Better a little with righteousness than much gain with injustice. Proverbs 16:8
Have you ever priced a hearing aid? These tiny electrical gadgets, some small enough to fit completely in the ear without being seen, range in cost from $1000 to $4000. I feel sure that no hearing aid manufacturer would make this information public, but I bet the raw materials on each hearing aid cost about 25 cents. A say this based on the fact that I can purchase an AM/FM radio in the dollar store (the one where everything costs a dollar). Hearing aids are made with the same raw materials as that radio, but fewer of them. As editor of a magazine for people with hearing loss, I know the industry rationale for the other $999.75 worth of cost on even the basic model: research and development. It is true that there are many scientists and engineers working on improving the quality of hearing with amplification. It’s also true that all of the major hearing aid manufacturers not only spend hundreds of thousands of dollars advertising their products to audiologists and hearing aid dispensers, and have nice profit margins, they each also have a philanthropic spin-off organization or at least, some sort of philanthropic program within the company.
This is a pretty common thing among large corporations, and in fact, many people are influenced in their purchasing decisions by whether or not the company in some way “gives back” to the community or the world. I like to eat small, compressed wheat rectangles for breakfast. Recently, one producer of this type of cereal advertised that they are giving away a million bowls of cereal. My purchase of said cereal is going to generate another free bowl of cereal for some hungry kid. “Good!” I think. “That’s nice. If only all corporations would give back in this manner, the world would be a better place.”
Then it dawns on me that if I weren’t be overcharged for my bowl of cereal, Post company wouldn’t have a margin of profit so far above its shareholder expectations that it is able to give away a million bowls of cereal without ticking off the shareholders, cutting back on salaries or advertising, or even lowering office thermostat in winter. The same is true about hearing aid companies. Should I feel good that Starkey Hearing Foundation gives away on average 38,000 hearing aids each year at the expense of those honest hard of hearing folk who bought one of their products?

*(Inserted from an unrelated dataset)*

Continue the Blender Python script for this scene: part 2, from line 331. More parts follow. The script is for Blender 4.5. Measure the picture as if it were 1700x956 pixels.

According to a 2009 Consumer Report, hearing aids are marked up on average 117 percent after all the costs of materials, research and development, advertising and professional services rendered by audiologists are taken into account. That’s a free-market economy at work. Consumers will pay it so companies can charge it. But I have to ask: In all this economic theory played out, where is justice? Oh, right, it’s in those one million bowls of free cereal and in the 38,000 hearing aids a year that the company is giving away. In my opinion, that is dissociated, post-coital justice: an attempt to make things right with a third party after having screwed your customer. Here’s a radical idea: Why not offer the product at a price where the margin of profit is not obscene? Post Shredded Wheat cost $2.98 at my local supermarket. If they adjusted their price so that they couldn’t afford to create a philanthropic program to feed a million, I bet more of America’s truly poor people could afford to buy it. Then those poor people wouldn’t need to stand in a bread line in front of some social services organization to get their free bowl of cereal. And if you think I’m harshing on Post, you should know that their bite-size wheat cereal costs almost a dollar less than the same product under the Kellogg brand.
And yet, it seems an almost insurmountable feat to radically lower the price of cereal, not to mention hearing aids. It would shake the industry if Post or Starkey started pricing their products with a modest profit margin. It could topple the economy! I fully recognize that it’s not just as easy as deciding to do the right thing when it comes to large corporations that are industry leaders. I also fully recognize that those corporations are made up of individuals who will be held accountable by a just God for their daily decisions.
But while I’m pointing the finger at large corporations and the individuals who run them, I should note the three fingers pointing back at me. First of all, I could well be a shareholder of one such company. I have no idea if I am or not. As I’ve mention in a previous post, our global economy and the convoluted way in which we invest money today, through funds, is a huge barrier to tracing my investment dollar and its impact on society. I could be part of the problem! Secondly, small businesses employ over half of private sector employees in the United States in approximately 29.6 million small businesses, according to the Office of Advocacy, which means small businesses play an important role in the economy and also have ample opportunity to justly or unjustly price products and services. Thirdly (the pinky finger), what am I doing as a consumer to let large corporations know that I’d prefer that they price justly, enabling more people to afford their products and services, than to overprice and then scrape off some of their crumbs to the poor, perpetuating a “welfare mentality”?
Contemplate this: Am I economically supporting, philosophically endorsing or perhaps even actively participating in unjust gain?